▸ **WHAT IS BEING ASKED**: Output every entry exactly as given.

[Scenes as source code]
= = = = =

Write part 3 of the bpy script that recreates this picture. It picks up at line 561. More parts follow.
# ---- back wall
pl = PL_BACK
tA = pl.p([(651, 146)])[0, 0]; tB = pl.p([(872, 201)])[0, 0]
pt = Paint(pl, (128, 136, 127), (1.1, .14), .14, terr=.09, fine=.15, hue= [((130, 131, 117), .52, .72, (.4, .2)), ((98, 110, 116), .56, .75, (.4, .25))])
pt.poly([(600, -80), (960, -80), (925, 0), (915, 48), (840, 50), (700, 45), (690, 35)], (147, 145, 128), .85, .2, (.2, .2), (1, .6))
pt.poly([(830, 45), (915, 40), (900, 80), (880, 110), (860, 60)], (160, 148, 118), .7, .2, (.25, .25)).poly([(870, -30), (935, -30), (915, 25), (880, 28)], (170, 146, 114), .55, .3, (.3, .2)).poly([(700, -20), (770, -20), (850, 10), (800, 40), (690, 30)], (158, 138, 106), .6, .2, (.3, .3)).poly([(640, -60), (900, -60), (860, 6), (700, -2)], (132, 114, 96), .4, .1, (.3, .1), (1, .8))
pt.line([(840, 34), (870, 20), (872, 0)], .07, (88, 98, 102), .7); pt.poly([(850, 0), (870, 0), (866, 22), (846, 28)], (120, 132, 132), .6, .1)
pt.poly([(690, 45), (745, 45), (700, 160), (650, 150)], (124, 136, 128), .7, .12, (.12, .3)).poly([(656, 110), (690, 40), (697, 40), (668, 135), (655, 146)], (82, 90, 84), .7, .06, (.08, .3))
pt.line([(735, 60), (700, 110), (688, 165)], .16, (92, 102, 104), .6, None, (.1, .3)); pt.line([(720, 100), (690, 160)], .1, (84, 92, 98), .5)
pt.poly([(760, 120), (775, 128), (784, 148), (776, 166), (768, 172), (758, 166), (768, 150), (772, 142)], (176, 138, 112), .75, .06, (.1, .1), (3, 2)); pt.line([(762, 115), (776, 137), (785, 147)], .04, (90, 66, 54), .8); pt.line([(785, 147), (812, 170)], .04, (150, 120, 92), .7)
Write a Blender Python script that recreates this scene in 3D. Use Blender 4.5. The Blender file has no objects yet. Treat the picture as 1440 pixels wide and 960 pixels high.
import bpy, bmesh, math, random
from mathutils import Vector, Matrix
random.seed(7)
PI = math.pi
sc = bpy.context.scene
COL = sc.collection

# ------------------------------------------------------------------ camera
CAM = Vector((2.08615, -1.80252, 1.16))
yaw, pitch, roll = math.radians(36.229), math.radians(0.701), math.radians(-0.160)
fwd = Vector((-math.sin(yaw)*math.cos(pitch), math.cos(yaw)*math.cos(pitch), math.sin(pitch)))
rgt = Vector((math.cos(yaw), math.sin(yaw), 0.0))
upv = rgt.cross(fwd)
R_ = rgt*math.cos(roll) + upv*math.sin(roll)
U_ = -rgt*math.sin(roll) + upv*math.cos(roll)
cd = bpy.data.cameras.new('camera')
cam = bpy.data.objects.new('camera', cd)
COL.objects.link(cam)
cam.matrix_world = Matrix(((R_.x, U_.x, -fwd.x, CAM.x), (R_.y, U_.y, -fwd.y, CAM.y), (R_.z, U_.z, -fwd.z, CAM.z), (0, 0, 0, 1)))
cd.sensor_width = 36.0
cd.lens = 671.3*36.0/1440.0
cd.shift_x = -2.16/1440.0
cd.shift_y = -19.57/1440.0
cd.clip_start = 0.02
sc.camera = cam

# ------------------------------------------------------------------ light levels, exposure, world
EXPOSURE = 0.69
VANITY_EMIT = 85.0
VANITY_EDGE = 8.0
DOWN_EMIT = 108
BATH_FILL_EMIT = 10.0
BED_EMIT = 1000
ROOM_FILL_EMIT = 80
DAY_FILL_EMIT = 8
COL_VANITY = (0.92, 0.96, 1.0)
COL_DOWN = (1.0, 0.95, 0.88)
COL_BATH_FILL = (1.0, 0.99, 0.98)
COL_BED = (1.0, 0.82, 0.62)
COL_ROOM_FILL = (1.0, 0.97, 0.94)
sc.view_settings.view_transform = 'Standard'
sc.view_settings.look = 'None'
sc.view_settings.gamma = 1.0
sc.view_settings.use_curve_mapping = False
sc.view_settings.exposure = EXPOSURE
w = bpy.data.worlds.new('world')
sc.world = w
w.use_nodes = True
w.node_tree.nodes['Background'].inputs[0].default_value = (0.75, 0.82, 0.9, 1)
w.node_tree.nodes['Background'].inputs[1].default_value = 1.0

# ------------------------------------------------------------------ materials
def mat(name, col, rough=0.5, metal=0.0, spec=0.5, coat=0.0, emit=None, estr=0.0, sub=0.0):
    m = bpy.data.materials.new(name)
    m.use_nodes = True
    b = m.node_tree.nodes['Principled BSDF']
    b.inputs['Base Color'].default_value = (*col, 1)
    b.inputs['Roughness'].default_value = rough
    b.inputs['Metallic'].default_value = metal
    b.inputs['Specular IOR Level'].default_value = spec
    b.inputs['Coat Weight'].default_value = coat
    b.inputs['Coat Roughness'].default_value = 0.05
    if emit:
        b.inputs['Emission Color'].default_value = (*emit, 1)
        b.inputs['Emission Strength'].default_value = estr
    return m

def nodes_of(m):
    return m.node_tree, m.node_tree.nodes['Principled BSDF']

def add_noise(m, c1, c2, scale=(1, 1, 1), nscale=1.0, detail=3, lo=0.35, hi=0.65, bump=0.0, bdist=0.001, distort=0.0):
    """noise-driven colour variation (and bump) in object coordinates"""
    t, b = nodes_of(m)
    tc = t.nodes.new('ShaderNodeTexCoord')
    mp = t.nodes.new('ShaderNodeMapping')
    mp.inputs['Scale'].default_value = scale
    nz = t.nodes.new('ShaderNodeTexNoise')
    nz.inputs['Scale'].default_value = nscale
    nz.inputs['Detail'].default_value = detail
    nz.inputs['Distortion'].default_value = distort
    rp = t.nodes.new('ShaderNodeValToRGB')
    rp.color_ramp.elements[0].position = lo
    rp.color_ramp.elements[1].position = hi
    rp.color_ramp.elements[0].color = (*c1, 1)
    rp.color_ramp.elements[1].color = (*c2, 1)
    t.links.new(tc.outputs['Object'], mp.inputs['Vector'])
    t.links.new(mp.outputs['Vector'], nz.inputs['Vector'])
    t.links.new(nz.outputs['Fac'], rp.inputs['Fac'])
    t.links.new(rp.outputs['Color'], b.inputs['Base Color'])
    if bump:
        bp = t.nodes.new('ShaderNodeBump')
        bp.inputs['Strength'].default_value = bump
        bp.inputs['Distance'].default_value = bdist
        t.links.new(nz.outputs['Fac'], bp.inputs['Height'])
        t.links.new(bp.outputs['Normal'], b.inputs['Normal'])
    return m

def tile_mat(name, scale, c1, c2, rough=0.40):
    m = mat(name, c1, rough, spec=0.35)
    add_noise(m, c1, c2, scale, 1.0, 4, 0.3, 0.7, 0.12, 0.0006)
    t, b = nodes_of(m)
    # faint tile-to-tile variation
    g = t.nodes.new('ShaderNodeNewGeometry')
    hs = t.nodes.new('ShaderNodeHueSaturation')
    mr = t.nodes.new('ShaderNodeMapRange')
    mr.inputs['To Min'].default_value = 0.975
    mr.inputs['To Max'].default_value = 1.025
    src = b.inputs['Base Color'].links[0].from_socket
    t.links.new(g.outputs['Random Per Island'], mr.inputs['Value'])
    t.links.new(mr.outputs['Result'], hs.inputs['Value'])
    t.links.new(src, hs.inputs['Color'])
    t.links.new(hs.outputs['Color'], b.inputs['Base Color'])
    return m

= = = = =

▸ **COMPLETE ANSWER**:
Write part 3 of the bpy script that recreates this picture. It picks up at line 561. More parts follow.
# ---- back wall
pl = PL_BACK
tA = pl.p([(651, 146)])[0, 0]; tB = pl.p([(872, 201)])[0, 0]
pt = Paint(pl, (128, 136, 127), (1.1, .14), .14, terr=.09, fine=.15, hue= [((130, 131, 117), .52, .72, (.4, .2)), ((98, 110, 116), .56, .75, (.4, .25))])
pt.poly([(600, -80), (960, -80), (925, 0), (915, 48), (840, 50), (700, 45), (690, 35)], (147, 145, 128), .85, .2, (.2, .2), (1, .6))
pt.poly([(830, 45), (915, 40), (900, 80), (880, 110), (860, 60)], (160, 148, 118), .7, .2, (.25, .25)).poly([(870, -30), (935, -30), (915, 25), (880, 28)], (170, 146, 114), .55, .3, (.3, .2)).poly([(700, -20), (770, -20), (850, 10), (800, 40), (690, 30)], (158, 138, 106), .6, .2, (.3, .3)).poly([(640, -60), (900, -60), (860, 6), (700, -2)], (132, 114, 96), .4, .1, (.3, .1), (1, .8))
pt.line([(840, 34), (870, 20), (872, 0)], .07, (88, 98, 102), .7); pt.poly([(850, 0), (870, 0), (866, 22), (846, 28)], (120, 132, 132), .6, .1)
pt.poly([(690, 45), (745, 45), (700, 160), (650, 150)], (124, 136, 128), .7, .12, (.12, .3)).poly([(656, 110), (690, 40), (697, 40), (668, 135), (655, 146)], (82, 90, 84), .7, .06, (.08, .3))
pt.line([(735, 60), (700, 110), (688, 165)], .16, (92, 102, 104), .6, None, (.1, .3)); pt.line([(720, 100), (690, 160)], .1, (84, 92, 98), .5)
pt.poly([(760, 120), (775, 128), (784, 148), (776, 166), (768, 172), (758, 166), (768, 150), (772, 142)], (176, 138, 112), .75, .06, (.1, .1), (3, 2)); pt.line([(762, 115), (776, 137), (785, 147)], .04, (90, 66, 54), .8); pt.line([(785, 147), (812, 170)], .04, (150, 120, 92), .7)
Write a Blender Python script that recreates this scene in 3D. Use Blender 4.5. The Blender file has no objects yet. Treat the picture as 1440 pixels wide and 960 pixels high.
import bpy, bmesh, math, random
from mathutils import Vector, Matrix
random.seed(7)
PI = math.pi
sc = bpy.context.scene
COL = sc.collection

# ------------------------------------------------------------------ camera
CAM = Vector((2.08615, -1.80252, 1.16))
yaw, pitch, roll = math.radians(36.229), math.radians(0.701), math.radians(-0.160)
fwd = Vector((-math.sin(yaw)*math.cos(pitch), math.cos(yaw)*math.cos(pitch), math.sin(pitch)))
rgt = Vector((math.cos(yaw), math.sin(yaw), 0.0))
upv = rgt.cross(fwd)
R_ = rgt*math.cos(roll) + upv*math.sin(roll)
U_ = -rgt*math.sin(roll) + upv*math.cos(roll)
cd = bpy.data.cameras.new('camera')
cam = bpy.data.objects.new('camera', cd)
COL.objects.link(cam)
cam.matrix_world = Matrix(((R_.x, U_.x, -fwd.x, CAM.x), (R_.y, U_.y, -fwd.y, CAM.y), (R_.z, U_.z, -fwd.z, CAM.z), (0, 0, 0, 1)))
cd.sensor_width = 36.0
cd.lens = 671.3*36.0/1440.0
cd.shift_x = -2.16/1440.0
cd.shift_y = -19.57/1440.0
cd.clip_start = 0.02
sc.camera = cam

# ------------------------------------------------------------------ light levels, exposure, world
EXPOSURE = 0.69
VANITY_EMIT = 85.0
VANITY_EDGE = 8.0
DOWN_EMIT = 108
BATH_FILL_EMIT = 10.0
BED_EMIT = 1000
ROOM_FILL_EMIT = 80
DAY_FILL_EMIT = 8
COL_VANITY = (0.92, 0.96, 1.0)
COL_DOWN = (1.0, 0.95, 0.88)
COL_BATH_FILL = (1.0, 0.99, 0.98)
COL_BED = (1.0, 0.82, 0.62)
COL_ROOM_FILL = (1.0, 0.97, 0.94)
sc.view_settings.view_transform = 'Standard'
sc.view_settings.look = 'None'
sc.view_settings.gamma = 1.0
sc.view_settings.use_curve_mapping = False
sc.view_settings.exposure = EXPOSURE
w = bpy.data.worlds.new('world')
sc.world = w
w.use_nodes = True
w.node_tree.nodes['Background'].inputs[0].default_value = (0.75, 0.82, 0.9, 1)
w.node_tree.nodes['Background'].inputs[1].default_value = 1.0

# ------------------------------------------------------------------ materials
def mat(name, col, rough=0.5, metal=0.0, spec=0.5, coat=0.0, emit=None, estr=0.0, sub=0.0):
    m = bpy.data.materials.new(name)
    m.use_nodes = True
    b = m.node_tree.nodes['Principled BSDF']
    b.inputs['Base Color'].default_value = (*col, 1)
    b.inputs['Roughness'].default_value = rough
    b.inputs['Metallic'].default_value = metal
    b.inputs['Specular IOR Level'].default_value = spec
    b.inputs['Coat Weight'].default_value = coat
    b.inputs['Coat Roughness'].default_value = 0.05
    if emit:
        b.inputs['Emission Color'].default_value = (*emit, 1)
        b.inputs['Emission Strength'].default_value = estr
    return m

def nodes_of(m):
    return m.node_tree, m.node_tree.nodes['Principled BSDF']

def add_noise(m, c1, c2, scale=(1, 1, 1), nscale=1.0, detail=3, lo=0.35, hi=0.65, bump=0.0, bdist=0.001, distort=0.0):
    """noise-driven colour variation (and bump) in object coordinates"""
    t, b = nodes_of(m)
    tc = t.nodes.new('ShaderNodeTexCoord')
    mp = t.nodes.new('ShaderNodeMapping')
    mp.inputs['Scale'].default_value = scale
    nz = t.nodes.new('ShaderNodeTexNoise')
    nz.inputs['Scale'].default_value = nscale
    nz.inputs['Detail'].default_value = detail
    nz.inputs['Distortion'].default_value = distort
    rp = t.nodes.new('ShaderNodeValToRGB')
    rp.color_ramp.elements[0].position = lo
    rp.color_ramp.elements[1].position = hi
    rp.color_ramp.elements[0].color = (*c1, 1)
    rp.color_ramp.elements[1].color = (*c2, 1)
    t.links.new(tc.outputs['Object'], mp.inputs['Vector'])
    t.links.new(mp.outputs['Vector'], nz.inputs['Vector'])
    t.links.new(nz.outputs['Fac'], rp.inputs['Fac'])
    t.links.new(rp.outputs['Color'], b.inputs['Base Color'])
    if bump:
        bp = t.nodes.new('ShaderNodeBump')
        bp.inputs['Strength'].default_value = bump
        bp.inputs['Distance'].default_value = bdist
        t.links.new(nz.outputs['Fac'], bp.inputs['Height'])
        t.links.new(bp.outputs['Normal'], b.inputs['Normal'])
    return m

def tile_mat(name, scale, c1, c2, rough=0.40):
    m = mat(name, c1, rough, spec=0.35)
    add_noise(m, c1, c2, scale, 1.0, 4, 0.3, 0.7, 0.12, 0.0006)
    t, b = nodes_of(m)
    # faint tile-to-tile variation
    g = t.nodes.new('ShaderNodeNewGeometry')
    hs = t.nodes.new('ShaderNodeHueSaturation')
    mr = t.nodes.new('ShaderNodeMapRange')
    mr.inputs['To Min'].default_value = 0.975
    mr.inputs['To Max'].default_value = 1.025
    src = b.inputs['Base Color'].links[0].from_socket
    t.links.new(g.outputs['Random Per Island'], mr.inputs['Value'])
    t.links.new(mr.outputs['Result'], hs.inputs['Value'])
    t.links.new(src, hs.inputs['Color'])
    t.links.new(hs.outputs['Color'], b.inputs['Base Color'])
    return m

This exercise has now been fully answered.